- GIVEN ENTRIES
═══

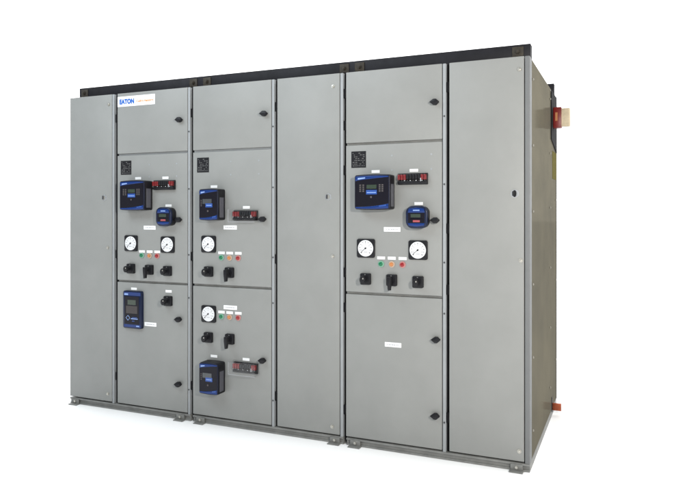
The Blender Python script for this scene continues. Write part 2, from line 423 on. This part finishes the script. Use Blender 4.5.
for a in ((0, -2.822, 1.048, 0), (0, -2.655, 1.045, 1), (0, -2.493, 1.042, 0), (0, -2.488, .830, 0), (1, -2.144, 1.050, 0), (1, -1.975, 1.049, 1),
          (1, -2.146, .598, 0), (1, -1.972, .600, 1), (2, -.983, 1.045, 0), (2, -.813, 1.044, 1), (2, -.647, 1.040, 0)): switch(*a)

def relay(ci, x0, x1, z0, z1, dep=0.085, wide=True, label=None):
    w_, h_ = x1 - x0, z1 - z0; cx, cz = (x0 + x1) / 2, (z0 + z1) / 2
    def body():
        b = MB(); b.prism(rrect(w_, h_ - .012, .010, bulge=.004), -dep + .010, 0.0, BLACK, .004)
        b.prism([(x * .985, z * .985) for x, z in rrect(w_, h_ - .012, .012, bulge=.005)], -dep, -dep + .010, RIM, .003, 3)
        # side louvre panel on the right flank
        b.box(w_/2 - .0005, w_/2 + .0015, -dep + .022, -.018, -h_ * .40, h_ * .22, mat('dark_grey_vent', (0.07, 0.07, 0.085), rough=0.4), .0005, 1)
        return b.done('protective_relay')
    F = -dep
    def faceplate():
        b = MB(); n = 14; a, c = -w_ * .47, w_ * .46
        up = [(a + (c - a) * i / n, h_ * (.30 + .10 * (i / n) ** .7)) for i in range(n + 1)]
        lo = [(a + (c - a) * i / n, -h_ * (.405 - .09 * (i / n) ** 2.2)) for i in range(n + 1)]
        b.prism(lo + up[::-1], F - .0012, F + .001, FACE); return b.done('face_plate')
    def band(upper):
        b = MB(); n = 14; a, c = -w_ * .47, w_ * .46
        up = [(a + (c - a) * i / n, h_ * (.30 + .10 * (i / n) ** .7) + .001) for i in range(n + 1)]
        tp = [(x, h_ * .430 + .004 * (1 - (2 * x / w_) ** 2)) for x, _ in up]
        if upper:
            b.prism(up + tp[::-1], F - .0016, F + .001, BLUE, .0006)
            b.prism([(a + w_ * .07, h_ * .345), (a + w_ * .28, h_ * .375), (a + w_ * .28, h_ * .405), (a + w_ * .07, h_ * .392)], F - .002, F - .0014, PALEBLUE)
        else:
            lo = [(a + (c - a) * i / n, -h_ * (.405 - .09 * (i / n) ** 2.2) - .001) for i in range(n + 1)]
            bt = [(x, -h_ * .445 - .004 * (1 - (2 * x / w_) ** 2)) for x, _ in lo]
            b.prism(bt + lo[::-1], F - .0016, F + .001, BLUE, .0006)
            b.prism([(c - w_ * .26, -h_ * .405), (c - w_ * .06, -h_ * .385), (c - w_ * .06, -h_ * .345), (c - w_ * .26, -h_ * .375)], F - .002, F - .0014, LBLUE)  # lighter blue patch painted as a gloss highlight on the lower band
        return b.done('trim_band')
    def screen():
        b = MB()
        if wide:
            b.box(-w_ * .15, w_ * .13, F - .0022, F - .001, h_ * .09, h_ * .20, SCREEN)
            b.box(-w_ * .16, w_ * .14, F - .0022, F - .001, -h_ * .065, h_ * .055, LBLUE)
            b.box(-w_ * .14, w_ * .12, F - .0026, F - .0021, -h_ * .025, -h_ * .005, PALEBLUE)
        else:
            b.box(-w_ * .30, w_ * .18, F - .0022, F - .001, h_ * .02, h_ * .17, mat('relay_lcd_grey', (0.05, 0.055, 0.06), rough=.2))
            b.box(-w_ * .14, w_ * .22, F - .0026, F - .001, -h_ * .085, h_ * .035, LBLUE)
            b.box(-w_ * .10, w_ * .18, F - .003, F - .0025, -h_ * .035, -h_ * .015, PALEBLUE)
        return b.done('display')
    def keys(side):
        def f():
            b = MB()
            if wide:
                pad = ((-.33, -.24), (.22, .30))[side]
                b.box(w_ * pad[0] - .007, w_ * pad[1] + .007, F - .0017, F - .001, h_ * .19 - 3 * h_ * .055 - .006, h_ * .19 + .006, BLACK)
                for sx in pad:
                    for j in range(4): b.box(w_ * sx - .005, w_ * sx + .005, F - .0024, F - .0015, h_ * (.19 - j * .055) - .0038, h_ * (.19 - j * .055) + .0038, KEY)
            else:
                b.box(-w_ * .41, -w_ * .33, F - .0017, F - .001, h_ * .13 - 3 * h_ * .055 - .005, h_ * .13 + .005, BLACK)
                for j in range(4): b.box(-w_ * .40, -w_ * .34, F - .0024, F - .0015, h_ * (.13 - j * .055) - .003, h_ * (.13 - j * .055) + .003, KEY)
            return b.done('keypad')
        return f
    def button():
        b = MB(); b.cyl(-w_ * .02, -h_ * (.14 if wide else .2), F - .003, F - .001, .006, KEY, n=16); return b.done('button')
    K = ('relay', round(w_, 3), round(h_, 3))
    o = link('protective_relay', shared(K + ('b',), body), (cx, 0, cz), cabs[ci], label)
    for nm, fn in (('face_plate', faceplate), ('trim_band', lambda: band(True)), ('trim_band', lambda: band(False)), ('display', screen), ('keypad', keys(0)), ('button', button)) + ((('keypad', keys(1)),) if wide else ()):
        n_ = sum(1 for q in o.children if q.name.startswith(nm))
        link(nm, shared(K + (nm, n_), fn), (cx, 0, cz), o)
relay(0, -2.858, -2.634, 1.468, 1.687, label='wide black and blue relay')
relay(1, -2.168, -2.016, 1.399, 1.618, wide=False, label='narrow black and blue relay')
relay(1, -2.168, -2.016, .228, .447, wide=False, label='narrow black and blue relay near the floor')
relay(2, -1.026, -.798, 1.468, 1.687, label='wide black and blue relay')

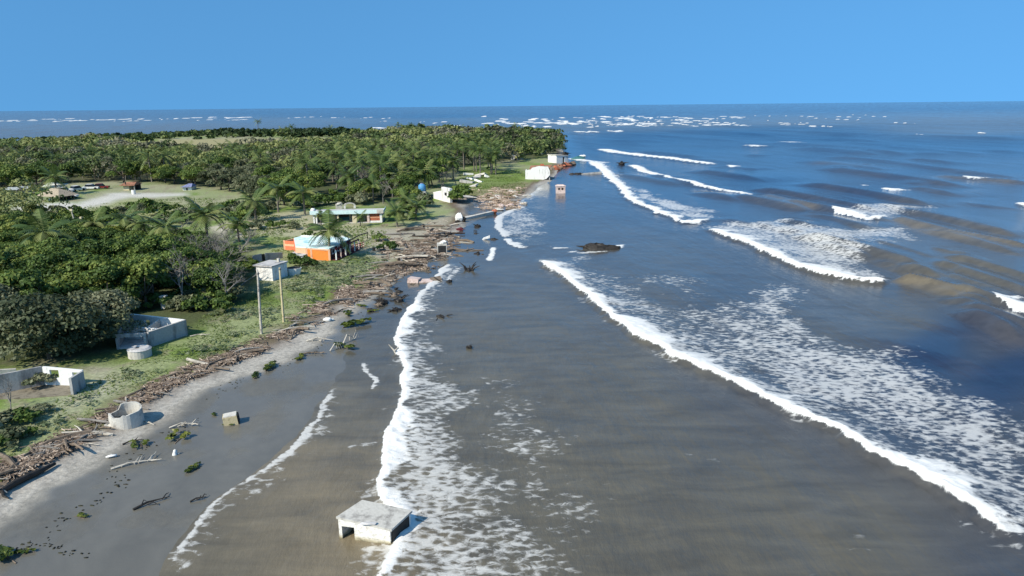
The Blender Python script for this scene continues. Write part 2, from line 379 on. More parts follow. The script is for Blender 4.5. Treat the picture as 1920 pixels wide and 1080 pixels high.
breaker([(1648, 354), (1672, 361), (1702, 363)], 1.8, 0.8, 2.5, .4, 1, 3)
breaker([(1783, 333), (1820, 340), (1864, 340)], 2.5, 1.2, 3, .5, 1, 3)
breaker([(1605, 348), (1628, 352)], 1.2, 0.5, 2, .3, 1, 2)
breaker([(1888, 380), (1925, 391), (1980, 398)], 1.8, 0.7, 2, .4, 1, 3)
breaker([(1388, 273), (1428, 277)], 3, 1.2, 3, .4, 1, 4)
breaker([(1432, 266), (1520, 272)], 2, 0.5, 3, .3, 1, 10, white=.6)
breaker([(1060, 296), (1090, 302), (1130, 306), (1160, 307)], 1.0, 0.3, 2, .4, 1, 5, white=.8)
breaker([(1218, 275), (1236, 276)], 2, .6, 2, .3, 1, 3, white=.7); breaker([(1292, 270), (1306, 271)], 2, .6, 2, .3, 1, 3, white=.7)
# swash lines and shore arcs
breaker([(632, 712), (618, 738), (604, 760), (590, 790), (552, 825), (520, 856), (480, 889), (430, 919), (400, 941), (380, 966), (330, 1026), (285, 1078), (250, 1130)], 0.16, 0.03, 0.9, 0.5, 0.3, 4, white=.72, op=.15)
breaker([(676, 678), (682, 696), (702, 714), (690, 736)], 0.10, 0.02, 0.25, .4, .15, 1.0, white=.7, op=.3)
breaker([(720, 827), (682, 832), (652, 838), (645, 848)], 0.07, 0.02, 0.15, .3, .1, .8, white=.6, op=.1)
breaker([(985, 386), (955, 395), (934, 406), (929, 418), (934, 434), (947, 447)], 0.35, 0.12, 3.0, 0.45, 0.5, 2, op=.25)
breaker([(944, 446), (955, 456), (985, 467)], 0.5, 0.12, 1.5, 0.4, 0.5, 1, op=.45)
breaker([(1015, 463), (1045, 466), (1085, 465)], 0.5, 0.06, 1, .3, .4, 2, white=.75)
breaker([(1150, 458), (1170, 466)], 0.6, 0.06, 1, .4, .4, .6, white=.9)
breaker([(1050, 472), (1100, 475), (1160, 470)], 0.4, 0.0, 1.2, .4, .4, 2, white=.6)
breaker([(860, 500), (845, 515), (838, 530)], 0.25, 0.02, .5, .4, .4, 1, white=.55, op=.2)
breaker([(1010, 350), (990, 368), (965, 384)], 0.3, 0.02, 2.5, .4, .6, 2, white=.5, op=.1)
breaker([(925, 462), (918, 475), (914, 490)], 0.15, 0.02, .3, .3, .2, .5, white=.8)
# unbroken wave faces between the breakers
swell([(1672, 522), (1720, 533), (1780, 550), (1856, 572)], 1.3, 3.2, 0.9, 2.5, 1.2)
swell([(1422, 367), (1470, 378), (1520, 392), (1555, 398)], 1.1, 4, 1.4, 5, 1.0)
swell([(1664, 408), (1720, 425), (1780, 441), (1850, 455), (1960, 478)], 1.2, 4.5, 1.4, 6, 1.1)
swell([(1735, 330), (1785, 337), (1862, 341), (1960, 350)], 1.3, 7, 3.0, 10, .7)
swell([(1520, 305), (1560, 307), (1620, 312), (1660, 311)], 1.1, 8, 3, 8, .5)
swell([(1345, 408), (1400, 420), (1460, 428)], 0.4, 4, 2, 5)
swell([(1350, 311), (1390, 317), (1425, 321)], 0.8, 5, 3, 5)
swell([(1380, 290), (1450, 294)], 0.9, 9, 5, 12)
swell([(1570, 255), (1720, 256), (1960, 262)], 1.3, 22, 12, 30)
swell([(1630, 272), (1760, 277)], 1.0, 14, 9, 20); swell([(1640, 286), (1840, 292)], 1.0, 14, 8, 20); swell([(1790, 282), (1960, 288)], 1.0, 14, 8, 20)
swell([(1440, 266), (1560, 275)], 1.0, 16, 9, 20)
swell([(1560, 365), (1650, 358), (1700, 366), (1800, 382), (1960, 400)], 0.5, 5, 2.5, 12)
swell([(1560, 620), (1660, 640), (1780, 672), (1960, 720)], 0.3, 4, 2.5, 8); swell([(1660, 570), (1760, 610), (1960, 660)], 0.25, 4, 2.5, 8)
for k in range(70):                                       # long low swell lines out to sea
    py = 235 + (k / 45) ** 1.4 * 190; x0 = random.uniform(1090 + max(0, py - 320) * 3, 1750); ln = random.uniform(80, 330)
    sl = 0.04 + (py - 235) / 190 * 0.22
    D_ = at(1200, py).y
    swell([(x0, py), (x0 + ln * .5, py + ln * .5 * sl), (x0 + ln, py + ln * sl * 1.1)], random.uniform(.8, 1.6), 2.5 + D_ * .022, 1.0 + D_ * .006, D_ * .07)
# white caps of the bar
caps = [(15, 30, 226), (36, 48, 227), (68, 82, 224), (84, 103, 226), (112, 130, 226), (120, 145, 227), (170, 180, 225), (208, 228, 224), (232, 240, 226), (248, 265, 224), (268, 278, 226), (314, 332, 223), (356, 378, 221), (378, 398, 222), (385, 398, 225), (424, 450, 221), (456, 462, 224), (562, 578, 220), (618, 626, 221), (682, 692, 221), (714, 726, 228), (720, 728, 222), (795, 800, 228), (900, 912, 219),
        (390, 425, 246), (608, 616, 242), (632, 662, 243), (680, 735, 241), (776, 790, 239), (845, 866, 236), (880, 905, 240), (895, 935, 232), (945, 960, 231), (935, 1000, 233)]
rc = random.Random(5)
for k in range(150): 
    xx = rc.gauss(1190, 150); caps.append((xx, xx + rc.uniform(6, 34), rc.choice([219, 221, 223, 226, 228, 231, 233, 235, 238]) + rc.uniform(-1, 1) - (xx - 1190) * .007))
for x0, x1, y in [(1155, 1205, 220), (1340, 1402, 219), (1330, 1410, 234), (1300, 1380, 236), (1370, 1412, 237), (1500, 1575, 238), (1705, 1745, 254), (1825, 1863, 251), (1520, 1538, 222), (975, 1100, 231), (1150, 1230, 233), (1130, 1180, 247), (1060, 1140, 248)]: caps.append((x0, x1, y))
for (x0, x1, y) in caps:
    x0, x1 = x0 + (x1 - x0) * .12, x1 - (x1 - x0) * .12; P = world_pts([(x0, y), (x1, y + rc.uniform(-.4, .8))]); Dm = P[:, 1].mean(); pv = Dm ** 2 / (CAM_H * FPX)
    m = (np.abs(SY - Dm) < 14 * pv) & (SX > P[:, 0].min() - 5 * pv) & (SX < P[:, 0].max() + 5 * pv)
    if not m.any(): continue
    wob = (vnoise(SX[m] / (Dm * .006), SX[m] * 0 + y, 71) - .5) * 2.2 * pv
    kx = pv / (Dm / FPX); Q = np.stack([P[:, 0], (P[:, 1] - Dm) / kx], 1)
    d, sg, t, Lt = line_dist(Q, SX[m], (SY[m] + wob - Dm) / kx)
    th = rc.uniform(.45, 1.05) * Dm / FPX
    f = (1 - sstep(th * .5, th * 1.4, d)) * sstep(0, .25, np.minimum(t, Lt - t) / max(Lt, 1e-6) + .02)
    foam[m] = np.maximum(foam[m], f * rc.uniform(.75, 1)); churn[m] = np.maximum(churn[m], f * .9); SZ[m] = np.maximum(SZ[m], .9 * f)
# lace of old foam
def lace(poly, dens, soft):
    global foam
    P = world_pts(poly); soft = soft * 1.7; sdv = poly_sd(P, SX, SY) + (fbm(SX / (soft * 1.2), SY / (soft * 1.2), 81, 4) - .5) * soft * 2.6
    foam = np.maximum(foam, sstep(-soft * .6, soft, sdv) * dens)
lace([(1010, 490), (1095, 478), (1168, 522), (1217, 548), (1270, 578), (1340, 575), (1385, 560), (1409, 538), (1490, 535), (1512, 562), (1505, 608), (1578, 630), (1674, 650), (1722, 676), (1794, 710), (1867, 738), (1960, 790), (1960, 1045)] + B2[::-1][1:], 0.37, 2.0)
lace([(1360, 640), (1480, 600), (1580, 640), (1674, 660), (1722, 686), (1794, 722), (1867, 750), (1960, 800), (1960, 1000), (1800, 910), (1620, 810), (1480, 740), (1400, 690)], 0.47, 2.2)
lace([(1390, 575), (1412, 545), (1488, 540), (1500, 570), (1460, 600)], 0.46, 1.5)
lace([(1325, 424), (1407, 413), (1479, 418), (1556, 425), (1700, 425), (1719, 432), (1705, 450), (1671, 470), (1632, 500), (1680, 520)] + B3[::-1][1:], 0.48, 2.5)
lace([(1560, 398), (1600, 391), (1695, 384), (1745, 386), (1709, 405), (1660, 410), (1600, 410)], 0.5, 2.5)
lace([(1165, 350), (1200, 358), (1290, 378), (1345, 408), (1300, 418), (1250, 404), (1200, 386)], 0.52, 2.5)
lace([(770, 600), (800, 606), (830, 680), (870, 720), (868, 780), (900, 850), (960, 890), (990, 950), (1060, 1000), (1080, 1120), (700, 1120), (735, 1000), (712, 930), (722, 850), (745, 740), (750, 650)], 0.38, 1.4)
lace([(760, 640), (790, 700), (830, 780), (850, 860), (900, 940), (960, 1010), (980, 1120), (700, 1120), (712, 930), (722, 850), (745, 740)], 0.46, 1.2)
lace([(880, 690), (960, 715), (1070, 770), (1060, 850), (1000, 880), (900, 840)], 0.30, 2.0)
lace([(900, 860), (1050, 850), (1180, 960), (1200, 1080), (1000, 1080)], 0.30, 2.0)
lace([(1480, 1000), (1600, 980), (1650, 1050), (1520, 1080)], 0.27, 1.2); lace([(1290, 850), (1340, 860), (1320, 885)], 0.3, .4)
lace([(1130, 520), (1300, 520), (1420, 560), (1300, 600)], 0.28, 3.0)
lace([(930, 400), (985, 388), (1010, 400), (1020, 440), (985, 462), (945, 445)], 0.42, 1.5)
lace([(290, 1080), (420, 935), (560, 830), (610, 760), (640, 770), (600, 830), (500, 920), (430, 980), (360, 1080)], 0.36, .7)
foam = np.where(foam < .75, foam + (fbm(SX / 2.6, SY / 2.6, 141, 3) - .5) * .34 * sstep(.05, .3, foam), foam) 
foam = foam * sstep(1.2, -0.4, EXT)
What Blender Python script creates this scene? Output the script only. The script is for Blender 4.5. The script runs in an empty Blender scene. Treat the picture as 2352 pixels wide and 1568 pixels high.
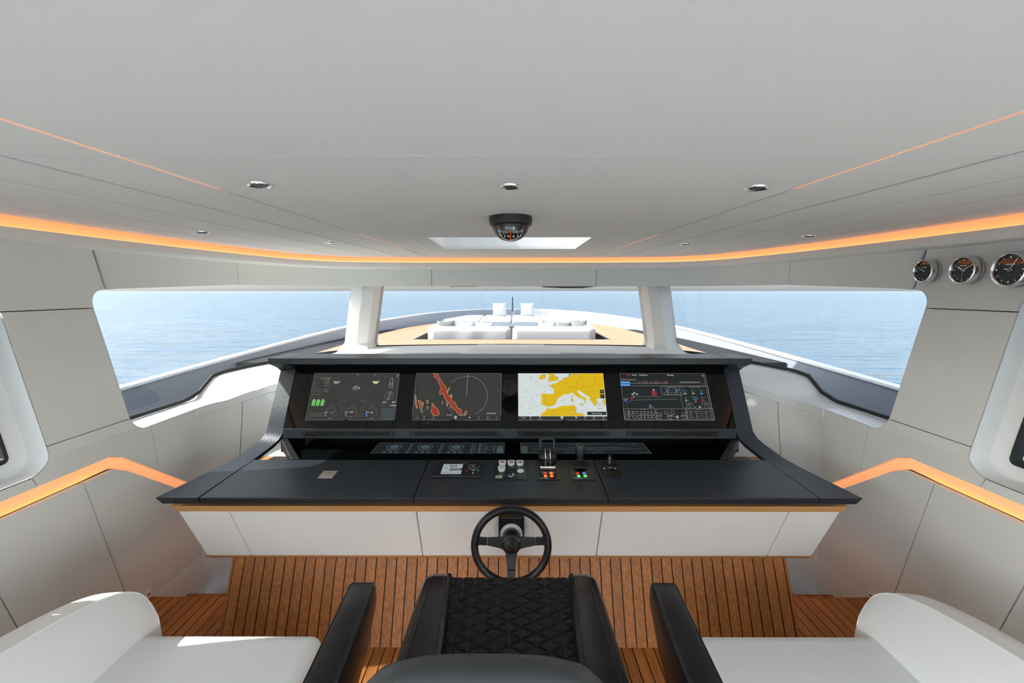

═══

- GIVEN PROBLEM
Reproduce only the lines from the beginning of the data through the line that contains "1.040, 0)): switch(*a)", both included, and please drop the pictures.

- PROBLEM SOLUTION
The Blender Python script for this scene continues. Write part 2, from line 423 on. This part finishes the script. Use Blender 4.5.
for a in ((0, -2.822, 1.048, 0), (0, -2.655, 1.045, 1), (0, -2.493, 1.042, 0), (0, -2.488, .830, 0), (1, -2.144, 1.050, 0), (1, -1.975, 1.049, 1),
          (1, -2.146, .598, 0), (1, -1.972, .600, 1), (2, -.983, 1.045, 0), (2, -.813, 1.044, 1), (2, -.647, 1.040, 0)): switch(*a)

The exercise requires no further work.